■ Short problem ■
From the very first line of the data to the line containing "col = scene.collection", retype everything exactly, leaving the pictures behind.

■ Collected material ■
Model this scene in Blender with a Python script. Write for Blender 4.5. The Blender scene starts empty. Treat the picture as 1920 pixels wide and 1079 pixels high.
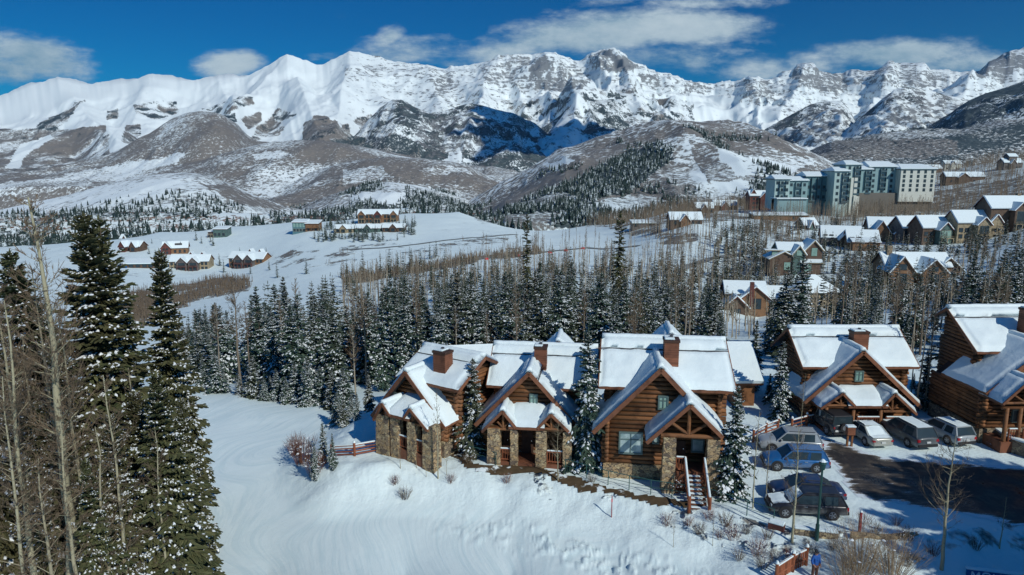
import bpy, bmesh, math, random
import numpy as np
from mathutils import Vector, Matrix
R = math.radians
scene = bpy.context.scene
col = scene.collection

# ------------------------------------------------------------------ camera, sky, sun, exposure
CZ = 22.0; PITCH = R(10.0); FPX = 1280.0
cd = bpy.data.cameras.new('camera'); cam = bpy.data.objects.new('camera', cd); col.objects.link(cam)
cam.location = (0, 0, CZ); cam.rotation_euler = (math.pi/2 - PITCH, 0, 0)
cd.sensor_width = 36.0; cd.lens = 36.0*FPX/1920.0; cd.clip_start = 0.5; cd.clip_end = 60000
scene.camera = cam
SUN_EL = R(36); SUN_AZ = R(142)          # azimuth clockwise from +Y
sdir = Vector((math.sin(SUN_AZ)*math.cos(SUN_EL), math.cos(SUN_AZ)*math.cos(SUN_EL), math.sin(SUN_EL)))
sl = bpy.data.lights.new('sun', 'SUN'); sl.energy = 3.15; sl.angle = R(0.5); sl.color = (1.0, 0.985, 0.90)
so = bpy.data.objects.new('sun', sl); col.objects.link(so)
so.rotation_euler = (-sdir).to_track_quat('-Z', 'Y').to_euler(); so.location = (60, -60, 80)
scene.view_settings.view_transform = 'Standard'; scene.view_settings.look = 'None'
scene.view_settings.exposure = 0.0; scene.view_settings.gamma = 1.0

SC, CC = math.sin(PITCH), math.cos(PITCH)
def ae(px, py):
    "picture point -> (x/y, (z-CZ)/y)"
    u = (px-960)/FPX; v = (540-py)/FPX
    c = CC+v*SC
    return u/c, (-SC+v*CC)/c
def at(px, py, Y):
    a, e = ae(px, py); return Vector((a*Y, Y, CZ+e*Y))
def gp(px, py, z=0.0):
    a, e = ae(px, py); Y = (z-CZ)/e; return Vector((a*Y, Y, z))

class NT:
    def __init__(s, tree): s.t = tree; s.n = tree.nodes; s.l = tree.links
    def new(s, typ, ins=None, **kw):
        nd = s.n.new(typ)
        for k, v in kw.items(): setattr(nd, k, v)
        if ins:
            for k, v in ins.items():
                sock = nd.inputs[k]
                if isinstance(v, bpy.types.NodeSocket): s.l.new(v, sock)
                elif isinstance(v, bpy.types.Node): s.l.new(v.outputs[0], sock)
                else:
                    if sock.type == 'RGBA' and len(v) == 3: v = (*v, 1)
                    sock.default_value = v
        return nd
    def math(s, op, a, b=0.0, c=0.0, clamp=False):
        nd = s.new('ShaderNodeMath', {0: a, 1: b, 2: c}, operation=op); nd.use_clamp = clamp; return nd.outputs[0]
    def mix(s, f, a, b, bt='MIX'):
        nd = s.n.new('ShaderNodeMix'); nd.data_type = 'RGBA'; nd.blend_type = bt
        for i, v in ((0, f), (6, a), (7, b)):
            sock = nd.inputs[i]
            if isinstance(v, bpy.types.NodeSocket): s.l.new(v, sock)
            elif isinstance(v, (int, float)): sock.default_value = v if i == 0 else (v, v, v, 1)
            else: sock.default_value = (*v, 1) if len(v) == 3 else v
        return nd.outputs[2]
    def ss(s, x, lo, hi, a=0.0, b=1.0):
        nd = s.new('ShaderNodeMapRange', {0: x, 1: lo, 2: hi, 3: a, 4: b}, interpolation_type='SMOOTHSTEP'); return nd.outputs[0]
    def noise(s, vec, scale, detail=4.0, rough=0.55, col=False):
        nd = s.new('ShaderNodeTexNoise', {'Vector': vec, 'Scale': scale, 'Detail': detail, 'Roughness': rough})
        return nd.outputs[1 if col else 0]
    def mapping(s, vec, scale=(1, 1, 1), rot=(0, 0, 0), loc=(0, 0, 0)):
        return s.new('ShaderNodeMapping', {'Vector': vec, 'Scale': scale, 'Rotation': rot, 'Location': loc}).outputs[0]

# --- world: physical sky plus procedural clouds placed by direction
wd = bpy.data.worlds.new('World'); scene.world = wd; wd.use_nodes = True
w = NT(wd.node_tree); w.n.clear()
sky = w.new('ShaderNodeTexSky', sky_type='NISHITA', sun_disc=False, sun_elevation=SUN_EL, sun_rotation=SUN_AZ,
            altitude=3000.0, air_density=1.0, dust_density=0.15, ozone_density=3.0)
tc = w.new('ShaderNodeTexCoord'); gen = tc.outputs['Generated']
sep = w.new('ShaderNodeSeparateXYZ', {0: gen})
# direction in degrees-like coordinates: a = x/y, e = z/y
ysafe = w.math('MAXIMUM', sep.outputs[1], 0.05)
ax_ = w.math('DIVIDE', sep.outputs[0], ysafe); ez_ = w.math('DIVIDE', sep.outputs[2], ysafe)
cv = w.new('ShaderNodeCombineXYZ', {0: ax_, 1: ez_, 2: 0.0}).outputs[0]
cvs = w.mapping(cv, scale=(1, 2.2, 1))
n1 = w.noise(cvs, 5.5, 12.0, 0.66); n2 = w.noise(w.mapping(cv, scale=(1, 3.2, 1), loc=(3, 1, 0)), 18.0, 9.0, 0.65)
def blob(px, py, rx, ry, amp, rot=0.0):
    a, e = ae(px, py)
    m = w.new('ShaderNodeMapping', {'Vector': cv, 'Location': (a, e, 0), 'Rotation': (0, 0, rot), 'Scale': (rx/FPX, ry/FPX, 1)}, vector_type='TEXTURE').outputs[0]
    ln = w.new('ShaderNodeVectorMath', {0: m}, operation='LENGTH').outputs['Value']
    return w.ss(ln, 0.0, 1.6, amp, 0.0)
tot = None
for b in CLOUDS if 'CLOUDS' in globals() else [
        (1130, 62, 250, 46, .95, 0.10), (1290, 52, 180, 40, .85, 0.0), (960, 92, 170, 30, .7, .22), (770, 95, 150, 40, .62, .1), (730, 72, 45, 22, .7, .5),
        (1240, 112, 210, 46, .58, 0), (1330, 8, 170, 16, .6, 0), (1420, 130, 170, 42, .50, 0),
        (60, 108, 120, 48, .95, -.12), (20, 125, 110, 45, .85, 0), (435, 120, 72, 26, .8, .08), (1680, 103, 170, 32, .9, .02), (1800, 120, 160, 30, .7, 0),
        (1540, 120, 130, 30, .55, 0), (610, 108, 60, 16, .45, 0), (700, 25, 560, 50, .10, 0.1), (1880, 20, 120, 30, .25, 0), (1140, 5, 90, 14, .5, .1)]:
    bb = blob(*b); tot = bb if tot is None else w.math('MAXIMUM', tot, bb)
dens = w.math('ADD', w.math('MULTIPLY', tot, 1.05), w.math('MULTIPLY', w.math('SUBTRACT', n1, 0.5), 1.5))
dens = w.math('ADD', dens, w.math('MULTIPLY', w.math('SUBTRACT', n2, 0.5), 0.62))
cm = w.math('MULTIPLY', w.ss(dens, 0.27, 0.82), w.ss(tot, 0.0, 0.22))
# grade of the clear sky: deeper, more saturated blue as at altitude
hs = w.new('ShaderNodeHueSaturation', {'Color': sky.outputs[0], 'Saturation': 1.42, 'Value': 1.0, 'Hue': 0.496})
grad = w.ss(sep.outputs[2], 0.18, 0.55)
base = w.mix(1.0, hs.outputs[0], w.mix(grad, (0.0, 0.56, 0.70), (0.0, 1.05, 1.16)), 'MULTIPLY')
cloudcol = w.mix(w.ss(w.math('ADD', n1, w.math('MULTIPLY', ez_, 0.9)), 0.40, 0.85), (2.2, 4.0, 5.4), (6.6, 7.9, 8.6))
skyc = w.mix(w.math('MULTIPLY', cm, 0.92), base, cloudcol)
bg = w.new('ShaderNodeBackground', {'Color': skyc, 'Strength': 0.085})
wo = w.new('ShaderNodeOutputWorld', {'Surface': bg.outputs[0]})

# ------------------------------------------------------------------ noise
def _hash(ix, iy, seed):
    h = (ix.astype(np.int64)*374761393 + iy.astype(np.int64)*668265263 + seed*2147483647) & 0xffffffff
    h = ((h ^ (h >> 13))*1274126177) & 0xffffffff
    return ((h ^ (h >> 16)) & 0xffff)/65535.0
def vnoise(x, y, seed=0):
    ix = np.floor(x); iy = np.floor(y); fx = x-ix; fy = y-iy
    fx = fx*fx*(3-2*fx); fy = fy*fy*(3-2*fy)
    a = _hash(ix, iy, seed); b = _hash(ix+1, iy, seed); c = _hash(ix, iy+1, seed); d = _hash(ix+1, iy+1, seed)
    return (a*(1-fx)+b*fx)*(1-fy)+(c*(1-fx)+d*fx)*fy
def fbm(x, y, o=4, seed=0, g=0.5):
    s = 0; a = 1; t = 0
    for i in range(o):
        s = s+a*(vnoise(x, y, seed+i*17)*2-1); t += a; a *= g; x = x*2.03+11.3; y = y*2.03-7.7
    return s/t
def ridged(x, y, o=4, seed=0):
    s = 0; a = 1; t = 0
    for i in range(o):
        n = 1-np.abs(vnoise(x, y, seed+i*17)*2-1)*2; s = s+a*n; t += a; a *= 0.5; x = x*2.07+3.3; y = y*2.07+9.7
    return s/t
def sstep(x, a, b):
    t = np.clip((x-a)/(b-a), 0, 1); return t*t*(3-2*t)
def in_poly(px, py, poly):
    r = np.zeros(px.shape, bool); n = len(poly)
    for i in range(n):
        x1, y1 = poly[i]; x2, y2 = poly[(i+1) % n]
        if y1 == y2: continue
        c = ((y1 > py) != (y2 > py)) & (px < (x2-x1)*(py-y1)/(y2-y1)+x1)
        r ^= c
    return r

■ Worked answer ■
Model this scene in Blender with a Python script. Write for Blender 4.5. The Blender scene starts empty. Treat the picture as 1920 pixels wide and 1079 pixels high.
import bpy, bmesh, math, random
import numpy as np
from mathutils import Vector, Matrix
R = math.radians
scene = bpy.context.scene
col = scene.collection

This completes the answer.